A geração que hoje está na casa dos 50 anos não teve as mesmas condições, que hoje seus filhos encontram, de entrar em uma faculdade para sentar nos bancos de estudo e não para apenas prestar serviço. Para as camadas menos favorecidas, entrar na universidade era algo distante, um sonho que não era permitido ter.

Tal sonho de fazer uma graduação era reservado somente a uma fatia da sociedade brasileira: a que tinha melhores condições econômicas ou que conseguia, no limite dos seus sacrifícios, bancar os estudos de um filho. Portanto, muita gente se dava por satisfeita se concluísse o ensino médio. Graduação era objeto de desejo que não cabia no orçamento real.

Era uma corrida de obstáculos para a qual uma boa parte dos concorrentes não tinha condições de preparar-se, por isso nem se inscrevia!

Terminar o ensino médio ou segundo grau, como se denominava, já era um bom desafio. Mas daí a estar apto a concorrer para uma disputadíssima vaga em universidade pública era uma competição em que os filhos das famílias que não tinham dinheiro, e insistiam em participar da disputa, já saiam muito atrás dos demais.

Já fazia parte do ritual engatar o terceiro ano com um cursinho. Poderia até surtir efeito placebo, porém frequentar um cursinho dava mais segurança para enfrentar o desafio do vestibular. E quanto mais caro e famoso o nome da escola, mais o candidato metia medo nos demais.

Vencida essa etapa, vinha aquela outra que fazia com que muita gente nem se desse ao luxo de sonhar com um curso superior. Ocorre que as ofertas eram muito escassas, com as universidades alocadas em grandes centros, e o calouro se obrigava a morar fora de casa para estudar. E de uma hora para a outra, as famílias, com orçamentos já apertados, viam-se desafiadas a manter a estada de um filho fora de casa.

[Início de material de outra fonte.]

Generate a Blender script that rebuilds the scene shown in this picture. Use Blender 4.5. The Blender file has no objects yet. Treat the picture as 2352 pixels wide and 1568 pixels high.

Hoje, em pleno 2024, a situação mudou drasticamente. Sim, ainda há vestibulares concorridíssimos. Contudo o fato é que aumentaram de modo exponencial as chances de uma pessoa de baixo poder aquisitivo acessar o ensino superior – como sempre deveria ter sido –, até chegarmos ao cenário em que não seja necessário haver seleção e as pessoas possam entrar em uma universidade sem passar por peneiras, para aprofundar-se no conhecimento humano e cultural ou para uma habilitação técnica.

Além da expansão dos campus das universidades públicas, com a ampliação da oferta de cursos, o surgimento das universidades particulares também tem parcela de importância nesse processo. Ocorre que, há três décadas, se entrar em uma instituição pública era uma maratona, uma particular significava os olhos da cara!

A implementação de mecanismos como o Sisu (Sistema de Seleção Unificada), ENEM (Exame Nacional do Ensino Médio) e PAS (Processo de Avaliação Seriada), com a designação das cotas, foi uma medida essencial para assegurar que as portas de uma graduação não se fechem diante das diferenças socioeconômicas.

Aliás, o EaD (ensino a distância) tem significativa importância a uma camada que não teria outros meios de estudar, não fosse por meio de uma mídia. Claro que há de se diferenciar as empresas do ramo educacional que tão-somente caçam níqueis. Do mesmo modo que é arriscado pôr a mão no fogo em nome da credibilidade de uma instituição só porque ela é presencial.

Hoje ainda existem obstáculos, ainda mais quando falamos de cursos integrais, que não permitem que o estudante tenha uma fonte de renda. Ou aqueles megaconcorridos, que exigem uma pontuação muito alta que nem sempre o ensino da rede pública consegue proporcionar para uma disputa de igual para igual. A falta de acessibilidade tecnológica se soma a isso.

Mas, sem sombra de dúvida, a geração atual não sabe o que é não ter o direito de sonhar com uma graduação, seja onde for. E ter o sonho reprimido porque a divisão de classes sociais fazia com que os mais pobres só acessassem uma universidade para servir aos demais, e não a seus ideais.

Este texto é de responsabilidade do autor/da autora e não reflete necessariamente a opinião do H2FOZ.